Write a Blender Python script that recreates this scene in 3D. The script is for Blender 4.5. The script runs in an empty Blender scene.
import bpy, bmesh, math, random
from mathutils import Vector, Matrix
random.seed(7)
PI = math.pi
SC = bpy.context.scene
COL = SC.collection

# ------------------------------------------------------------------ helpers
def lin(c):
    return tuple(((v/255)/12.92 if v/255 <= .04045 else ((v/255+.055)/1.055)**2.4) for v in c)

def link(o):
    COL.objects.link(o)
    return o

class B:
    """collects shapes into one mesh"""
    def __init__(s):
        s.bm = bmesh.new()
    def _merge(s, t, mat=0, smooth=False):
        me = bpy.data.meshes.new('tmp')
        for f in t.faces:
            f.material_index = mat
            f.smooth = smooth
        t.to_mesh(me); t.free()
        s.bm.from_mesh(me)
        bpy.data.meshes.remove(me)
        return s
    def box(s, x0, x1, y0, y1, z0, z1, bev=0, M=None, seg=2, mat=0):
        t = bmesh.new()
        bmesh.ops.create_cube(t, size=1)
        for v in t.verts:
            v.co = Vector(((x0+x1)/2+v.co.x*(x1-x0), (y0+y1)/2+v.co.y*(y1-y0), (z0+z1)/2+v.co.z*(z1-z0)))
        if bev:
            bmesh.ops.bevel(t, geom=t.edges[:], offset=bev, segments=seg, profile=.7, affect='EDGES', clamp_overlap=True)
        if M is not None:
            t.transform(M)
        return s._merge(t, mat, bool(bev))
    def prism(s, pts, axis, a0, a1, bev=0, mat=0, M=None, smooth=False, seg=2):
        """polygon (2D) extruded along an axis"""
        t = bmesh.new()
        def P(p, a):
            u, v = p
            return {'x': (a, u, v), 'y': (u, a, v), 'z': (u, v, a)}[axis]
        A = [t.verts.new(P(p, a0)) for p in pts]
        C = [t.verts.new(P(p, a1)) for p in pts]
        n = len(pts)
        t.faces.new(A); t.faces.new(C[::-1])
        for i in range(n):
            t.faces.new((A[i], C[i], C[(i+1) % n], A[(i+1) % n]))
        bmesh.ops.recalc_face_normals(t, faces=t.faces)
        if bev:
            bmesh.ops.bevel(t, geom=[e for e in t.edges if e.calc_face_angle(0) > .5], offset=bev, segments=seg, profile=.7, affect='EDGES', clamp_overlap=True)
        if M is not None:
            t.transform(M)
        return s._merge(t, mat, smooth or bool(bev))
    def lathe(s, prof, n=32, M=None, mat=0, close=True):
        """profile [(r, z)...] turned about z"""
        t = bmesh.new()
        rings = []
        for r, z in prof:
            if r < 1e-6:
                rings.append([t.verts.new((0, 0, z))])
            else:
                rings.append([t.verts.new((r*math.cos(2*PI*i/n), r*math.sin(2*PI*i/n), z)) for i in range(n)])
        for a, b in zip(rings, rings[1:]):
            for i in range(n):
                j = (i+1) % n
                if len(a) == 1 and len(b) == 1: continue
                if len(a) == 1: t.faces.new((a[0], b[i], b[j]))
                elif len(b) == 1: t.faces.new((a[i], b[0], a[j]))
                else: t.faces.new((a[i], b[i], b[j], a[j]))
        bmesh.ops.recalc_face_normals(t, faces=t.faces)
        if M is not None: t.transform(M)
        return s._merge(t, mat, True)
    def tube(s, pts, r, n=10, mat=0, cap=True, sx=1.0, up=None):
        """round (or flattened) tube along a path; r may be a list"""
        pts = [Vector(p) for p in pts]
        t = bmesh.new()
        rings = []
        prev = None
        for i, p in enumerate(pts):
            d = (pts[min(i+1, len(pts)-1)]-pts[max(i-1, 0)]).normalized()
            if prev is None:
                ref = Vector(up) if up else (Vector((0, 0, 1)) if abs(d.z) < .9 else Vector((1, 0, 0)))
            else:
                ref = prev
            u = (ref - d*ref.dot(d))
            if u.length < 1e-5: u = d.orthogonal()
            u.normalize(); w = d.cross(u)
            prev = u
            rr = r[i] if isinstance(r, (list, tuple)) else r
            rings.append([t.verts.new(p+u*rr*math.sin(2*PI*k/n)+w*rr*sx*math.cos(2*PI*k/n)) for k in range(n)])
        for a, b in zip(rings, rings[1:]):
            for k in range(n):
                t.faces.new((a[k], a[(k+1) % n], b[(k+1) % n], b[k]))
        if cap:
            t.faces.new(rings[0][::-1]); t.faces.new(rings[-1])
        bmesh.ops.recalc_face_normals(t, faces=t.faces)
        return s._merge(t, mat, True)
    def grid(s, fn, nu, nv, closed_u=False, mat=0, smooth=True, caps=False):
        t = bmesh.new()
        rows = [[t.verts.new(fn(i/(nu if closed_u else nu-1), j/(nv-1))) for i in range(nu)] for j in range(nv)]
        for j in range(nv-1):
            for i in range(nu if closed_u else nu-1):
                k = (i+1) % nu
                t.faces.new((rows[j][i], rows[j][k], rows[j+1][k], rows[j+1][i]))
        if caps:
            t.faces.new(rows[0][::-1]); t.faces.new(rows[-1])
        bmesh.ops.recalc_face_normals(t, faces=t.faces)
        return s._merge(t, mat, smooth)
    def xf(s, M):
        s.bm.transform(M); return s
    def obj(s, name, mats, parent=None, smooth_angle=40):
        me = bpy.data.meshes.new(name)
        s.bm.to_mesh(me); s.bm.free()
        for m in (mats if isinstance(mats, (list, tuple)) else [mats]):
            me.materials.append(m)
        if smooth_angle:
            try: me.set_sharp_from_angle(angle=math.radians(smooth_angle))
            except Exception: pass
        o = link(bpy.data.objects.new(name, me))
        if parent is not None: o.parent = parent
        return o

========

## What you are asked to do
Give the number of lines in the data that contain "scene", with no other words.

## Task solution
2